EDWIN USA is a Japanese clothing brand that primarily manufactures jeans using sustainable manufacturing methods. The brand had partnered with Thailand-based upcycling facility STELAPOP (Saving Trees, Eliminate Landfills and Protect Our Planet) to upcycle used jeans and divert them from going into landfill. In return for being a responsible consumer, the company will give you a code for $50 off your next EDWIN USA purchase. The jeans will then be sent off to STELAPOP, where they will chemically recycle the jeans, mix them with a proprietary binder and turn them into a wood-alternative material that can be used to make home goods.

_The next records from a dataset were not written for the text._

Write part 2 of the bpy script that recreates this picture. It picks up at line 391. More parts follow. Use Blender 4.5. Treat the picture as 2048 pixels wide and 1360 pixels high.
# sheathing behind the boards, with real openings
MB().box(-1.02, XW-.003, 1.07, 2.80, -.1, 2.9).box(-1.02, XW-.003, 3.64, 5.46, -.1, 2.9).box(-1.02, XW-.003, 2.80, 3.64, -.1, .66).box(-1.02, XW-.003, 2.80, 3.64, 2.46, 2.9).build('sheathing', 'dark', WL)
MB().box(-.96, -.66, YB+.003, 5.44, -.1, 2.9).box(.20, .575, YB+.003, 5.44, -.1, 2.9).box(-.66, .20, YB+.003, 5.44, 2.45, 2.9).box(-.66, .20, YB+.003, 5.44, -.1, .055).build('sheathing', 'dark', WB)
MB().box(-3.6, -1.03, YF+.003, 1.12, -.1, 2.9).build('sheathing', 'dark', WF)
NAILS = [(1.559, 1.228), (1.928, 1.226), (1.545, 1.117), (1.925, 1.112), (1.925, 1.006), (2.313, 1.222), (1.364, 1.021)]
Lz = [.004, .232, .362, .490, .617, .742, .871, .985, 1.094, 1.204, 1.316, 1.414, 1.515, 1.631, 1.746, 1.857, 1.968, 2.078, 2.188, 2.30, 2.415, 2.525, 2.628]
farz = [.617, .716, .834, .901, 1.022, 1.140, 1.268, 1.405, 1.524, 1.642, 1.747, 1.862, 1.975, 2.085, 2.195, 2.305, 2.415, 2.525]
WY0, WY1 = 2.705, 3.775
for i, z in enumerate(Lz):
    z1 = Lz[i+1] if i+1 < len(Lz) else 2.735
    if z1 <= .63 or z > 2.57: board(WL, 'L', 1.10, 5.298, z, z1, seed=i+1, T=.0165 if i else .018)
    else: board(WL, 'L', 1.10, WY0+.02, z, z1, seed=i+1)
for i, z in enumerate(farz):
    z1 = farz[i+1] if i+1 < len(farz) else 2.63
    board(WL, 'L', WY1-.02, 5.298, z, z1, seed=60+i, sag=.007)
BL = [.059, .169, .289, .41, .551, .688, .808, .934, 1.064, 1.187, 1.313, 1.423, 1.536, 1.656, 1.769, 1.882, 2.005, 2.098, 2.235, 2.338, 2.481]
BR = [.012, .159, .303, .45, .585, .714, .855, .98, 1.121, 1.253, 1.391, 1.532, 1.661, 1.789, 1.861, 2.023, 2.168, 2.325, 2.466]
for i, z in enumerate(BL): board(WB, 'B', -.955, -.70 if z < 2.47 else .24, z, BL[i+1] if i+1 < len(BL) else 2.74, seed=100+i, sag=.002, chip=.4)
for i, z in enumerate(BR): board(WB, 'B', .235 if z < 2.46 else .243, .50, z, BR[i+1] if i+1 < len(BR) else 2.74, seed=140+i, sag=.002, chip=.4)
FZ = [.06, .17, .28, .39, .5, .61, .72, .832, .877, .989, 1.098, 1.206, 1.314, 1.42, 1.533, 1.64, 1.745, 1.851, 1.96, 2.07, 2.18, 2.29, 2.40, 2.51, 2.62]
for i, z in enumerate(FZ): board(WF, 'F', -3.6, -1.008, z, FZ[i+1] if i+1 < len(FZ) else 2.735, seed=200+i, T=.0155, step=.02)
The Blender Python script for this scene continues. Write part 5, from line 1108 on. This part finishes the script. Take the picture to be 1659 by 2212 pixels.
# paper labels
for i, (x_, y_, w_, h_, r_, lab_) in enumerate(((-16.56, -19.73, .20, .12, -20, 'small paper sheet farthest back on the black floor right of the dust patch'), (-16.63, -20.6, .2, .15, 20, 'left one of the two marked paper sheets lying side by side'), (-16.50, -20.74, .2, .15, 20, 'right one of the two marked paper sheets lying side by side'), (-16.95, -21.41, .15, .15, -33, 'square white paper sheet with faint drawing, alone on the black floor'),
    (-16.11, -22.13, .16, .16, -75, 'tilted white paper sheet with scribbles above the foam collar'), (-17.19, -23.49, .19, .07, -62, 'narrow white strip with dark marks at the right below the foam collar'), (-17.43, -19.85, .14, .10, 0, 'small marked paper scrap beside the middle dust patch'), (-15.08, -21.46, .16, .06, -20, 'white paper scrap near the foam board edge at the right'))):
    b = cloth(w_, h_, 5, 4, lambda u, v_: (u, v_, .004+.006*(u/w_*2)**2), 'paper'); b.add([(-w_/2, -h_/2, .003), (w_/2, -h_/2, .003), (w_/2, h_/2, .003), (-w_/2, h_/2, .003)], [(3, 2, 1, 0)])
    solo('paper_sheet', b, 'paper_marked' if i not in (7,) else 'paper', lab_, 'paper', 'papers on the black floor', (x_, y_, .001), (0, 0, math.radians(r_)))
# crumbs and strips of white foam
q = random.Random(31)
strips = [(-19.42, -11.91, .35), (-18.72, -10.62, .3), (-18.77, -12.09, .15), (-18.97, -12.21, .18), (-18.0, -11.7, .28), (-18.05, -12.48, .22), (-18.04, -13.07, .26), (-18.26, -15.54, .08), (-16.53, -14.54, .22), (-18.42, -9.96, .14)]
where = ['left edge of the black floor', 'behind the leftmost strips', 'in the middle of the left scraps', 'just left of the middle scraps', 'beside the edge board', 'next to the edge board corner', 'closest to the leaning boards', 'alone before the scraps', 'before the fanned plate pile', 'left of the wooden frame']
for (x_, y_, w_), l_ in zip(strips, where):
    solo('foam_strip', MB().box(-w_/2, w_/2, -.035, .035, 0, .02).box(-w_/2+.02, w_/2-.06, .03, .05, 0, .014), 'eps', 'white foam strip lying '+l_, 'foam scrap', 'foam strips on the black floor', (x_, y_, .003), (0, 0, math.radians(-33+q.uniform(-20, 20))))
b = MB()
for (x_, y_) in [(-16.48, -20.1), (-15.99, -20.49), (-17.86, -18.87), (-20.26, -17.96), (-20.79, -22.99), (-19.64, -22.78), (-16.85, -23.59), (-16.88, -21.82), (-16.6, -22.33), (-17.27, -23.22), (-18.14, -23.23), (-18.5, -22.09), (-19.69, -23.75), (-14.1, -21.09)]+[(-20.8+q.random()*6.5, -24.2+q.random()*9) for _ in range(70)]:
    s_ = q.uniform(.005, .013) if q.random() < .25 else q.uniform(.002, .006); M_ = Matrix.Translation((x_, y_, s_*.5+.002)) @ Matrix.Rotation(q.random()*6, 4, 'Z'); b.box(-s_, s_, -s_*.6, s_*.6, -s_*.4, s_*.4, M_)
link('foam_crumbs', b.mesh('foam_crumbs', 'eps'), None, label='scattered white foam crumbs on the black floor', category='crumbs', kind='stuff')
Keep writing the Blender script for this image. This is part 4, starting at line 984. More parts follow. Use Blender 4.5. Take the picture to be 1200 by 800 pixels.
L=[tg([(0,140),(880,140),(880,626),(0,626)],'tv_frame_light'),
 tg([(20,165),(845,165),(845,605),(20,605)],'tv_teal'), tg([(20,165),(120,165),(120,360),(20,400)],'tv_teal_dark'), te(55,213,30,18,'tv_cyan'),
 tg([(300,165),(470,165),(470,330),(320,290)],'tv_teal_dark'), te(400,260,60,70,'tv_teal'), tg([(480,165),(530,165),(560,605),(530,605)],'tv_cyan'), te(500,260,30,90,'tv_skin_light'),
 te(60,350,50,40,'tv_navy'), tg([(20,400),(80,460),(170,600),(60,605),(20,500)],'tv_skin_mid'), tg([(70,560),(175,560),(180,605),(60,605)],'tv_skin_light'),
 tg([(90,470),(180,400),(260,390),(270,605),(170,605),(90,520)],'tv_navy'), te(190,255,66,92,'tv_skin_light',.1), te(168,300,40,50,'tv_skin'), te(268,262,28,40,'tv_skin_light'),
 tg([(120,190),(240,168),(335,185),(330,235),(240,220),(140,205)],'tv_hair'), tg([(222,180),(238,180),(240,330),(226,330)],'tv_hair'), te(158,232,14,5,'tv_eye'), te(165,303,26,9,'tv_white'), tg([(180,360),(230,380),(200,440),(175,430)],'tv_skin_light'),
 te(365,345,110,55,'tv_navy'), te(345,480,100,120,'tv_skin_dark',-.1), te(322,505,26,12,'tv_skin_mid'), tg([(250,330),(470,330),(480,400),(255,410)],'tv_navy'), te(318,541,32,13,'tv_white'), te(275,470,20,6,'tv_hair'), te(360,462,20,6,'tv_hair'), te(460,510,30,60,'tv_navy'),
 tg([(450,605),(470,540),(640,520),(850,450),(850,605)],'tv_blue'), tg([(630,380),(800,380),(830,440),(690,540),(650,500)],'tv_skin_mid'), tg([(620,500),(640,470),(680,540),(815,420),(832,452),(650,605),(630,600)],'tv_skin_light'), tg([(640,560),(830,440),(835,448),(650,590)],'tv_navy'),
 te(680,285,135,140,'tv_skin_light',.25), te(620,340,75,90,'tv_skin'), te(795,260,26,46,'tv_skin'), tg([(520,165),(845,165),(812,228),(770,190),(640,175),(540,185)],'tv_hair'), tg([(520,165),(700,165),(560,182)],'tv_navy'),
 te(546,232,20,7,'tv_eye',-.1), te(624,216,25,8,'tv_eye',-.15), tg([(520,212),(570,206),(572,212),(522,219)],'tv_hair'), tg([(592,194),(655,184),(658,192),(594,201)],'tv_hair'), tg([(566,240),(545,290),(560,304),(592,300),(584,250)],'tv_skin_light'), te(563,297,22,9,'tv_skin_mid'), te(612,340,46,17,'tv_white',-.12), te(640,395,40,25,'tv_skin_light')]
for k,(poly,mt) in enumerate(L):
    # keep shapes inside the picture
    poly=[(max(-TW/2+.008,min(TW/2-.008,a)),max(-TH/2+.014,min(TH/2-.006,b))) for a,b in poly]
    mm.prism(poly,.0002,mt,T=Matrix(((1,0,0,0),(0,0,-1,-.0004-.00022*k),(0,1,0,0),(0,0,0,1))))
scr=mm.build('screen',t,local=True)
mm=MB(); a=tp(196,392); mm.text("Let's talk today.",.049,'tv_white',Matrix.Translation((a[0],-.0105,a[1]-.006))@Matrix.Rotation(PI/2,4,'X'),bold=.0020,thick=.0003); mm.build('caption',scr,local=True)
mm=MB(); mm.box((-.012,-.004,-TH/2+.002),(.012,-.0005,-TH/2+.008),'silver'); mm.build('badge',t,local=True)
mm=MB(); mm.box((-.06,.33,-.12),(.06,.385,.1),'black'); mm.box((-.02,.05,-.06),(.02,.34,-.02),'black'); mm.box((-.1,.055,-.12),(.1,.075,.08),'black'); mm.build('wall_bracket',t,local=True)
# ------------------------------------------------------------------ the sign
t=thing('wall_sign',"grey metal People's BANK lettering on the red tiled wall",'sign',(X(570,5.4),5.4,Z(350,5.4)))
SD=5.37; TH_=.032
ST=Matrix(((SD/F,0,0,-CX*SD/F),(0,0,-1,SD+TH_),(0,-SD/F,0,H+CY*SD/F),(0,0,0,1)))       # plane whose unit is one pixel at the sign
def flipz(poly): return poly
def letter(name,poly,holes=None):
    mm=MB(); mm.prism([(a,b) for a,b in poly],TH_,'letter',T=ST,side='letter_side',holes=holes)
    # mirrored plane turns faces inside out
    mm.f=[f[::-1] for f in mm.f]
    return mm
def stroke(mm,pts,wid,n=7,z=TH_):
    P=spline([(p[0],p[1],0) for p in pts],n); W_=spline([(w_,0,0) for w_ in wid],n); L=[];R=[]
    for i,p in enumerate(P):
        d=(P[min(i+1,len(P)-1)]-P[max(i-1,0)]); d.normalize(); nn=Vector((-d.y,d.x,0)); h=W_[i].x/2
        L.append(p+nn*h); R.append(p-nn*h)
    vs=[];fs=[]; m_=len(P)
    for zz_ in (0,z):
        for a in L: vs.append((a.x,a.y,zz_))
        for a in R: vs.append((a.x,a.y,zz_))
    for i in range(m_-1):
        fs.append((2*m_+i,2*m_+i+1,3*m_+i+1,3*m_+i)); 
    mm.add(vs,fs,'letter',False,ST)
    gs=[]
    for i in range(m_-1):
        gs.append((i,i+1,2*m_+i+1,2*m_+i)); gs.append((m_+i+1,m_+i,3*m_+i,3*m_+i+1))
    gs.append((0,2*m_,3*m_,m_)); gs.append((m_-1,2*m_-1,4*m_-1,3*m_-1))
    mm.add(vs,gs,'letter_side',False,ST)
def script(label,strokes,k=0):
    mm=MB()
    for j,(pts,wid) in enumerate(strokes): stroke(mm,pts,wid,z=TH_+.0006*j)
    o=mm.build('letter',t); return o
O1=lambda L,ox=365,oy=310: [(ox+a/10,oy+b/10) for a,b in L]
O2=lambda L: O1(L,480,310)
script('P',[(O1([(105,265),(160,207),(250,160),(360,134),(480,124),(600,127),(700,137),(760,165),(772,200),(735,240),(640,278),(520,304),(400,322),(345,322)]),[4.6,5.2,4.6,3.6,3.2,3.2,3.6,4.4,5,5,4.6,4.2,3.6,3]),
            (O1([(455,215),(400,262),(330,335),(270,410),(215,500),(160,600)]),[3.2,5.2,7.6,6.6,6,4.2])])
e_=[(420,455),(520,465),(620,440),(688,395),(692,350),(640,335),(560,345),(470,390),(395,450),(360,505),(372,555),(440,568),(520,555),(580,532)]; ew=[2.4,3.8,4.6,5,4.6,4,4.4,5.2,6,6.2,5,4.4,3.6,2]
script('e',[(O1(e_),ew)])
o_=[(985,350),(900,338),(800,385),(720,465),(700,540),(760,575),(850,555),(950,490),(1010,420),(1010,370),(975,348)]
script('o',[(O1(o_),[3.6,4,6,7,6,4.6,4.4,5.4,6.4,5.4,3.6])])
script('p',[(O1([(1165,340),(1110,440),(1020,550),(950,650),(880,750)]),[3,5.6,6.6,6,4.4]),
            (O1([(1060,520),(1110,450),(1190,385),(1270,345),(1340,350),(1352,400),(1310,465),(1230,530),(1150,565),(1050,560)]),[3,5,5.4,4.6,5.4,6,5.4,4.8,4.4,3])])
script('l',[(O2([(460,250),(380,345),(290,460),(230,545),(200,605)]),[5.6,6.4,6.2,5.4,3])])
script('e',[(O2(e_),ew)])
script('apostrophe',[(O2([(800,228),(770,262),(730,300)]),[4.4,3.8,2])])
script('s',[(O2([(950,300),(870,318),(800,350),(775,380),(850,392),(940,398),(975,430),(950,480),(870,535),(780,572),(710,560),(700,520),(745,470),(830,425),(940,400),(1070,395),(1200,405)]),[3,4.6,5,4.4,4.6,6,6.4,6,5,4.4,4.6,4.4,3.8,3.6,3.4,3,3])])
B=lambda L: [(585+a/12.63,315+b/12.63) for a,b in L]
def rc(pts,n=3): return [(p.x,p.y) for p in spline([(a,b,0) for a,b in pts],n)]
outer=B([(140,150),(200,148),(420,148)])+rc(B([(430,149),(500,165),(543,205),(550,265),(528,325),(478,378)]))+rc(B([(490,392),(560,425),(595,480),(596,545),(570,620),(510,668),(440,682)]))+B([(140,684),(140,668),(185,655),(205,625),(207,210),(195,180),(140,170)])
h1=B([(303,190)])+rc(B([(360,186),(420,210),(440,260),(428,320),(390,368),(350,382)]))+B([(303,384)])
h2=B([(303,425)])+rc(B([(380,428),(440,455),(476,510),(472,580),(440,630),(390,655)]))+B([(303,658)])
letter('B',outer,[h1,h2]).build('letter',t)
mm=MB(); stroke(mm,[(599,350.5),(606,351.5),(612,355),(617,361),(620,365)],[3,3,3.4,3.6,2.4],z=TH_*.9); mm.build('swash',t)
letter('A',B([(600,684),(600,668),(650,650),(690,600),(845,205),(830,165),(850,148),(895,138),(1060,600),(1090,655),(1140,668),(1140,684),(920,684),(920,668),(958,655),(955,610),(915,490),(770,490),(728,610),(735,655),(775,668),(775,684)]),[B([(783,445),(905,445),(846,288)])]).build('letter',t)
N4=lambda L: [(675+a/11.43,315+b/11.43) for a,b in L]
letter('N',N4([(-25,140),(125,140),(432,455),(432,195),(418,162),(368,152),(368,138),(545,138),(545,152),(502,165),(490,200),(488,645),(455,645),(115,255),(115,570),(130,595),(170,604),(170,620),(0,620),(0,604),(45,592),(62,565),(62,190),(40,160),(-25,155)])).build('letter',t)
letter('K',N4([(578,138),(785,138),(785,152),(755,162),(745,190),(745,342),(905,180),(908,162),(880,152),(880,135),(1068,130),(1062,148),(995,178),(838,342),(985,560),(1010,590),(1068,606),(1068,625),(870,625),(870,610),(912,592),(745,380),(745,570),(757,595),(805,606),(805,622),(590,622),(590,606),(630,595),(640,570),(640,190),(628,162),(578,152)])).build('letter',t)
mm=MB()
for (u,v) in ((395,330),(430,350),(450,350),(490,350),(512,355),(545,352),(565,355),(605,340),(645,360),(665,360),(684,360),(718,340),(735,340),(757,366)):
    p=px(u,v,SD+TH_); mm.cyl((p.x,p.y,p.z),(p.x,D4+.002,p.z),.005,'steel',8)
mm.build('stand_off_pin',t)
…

BOBBLEHAUS is a sustainable streetwear brand that fuses art, music, and fashion together. All the materials used by BOBBLEHAUS clothing are from deadstock fabrics, and all the cotton used is composed of 50% GRS (Global Recycled Standard) deadstock cotton. They also use tencel, a cellulosic fibre that is a natural material made from wood pulp. It can change the characteristics of cotton when mixed with it. On top of that, the brand states that ten trees are planted for every item purchased.

Roopa Pemmaraju

Roopa Pemmaraju is a sustainable brand inspired by Indian gardens, filled with vibrant colours and different plantations. Their collections are inspired by cultures around the world, and the results are crafted at a private atelier in India using sustainable practices. The company’s latest collection, called Desert Rose, was created from innovative plant materials such as eucalyptus, corn, recycled cotton, and more.

People Tree

People Tree is an environmentally sustainable brand based in London and Tokyo that uses natural fibres and GOTS. They are a licensee of Fairtrade certification, which means that products with the Fairtrade mark come from an assured supply chain. They promote sustainability using biodegradable materials and support the farmers and makers’ ethical practices and wellbeing.


Monsoon is a well-known British brand, one which is often seen on the high street. As a brand, they have many practices that help both the environment, animals and, people’s welfare. Most fabrics are sustainably sourced and eco-friendly, and the S.E.W. (Seeking an Eco-Friendly World) mark is embroidered onto the garments to help consumers recognise sustainable clothes. Right now, sustainable fabrics they use include organic cotton, sustainable cotton and recycled polyester. They are concerned about animal welfare, so they do not use real fur in their products. All animal-derived materials they use are by-products of the food industry. 

As for their artisans and workers’ welfare, they are members of the ETI (Ethical Trade Initiative), who fight for decent working conditions and expect suppliers to follow their code of conduct.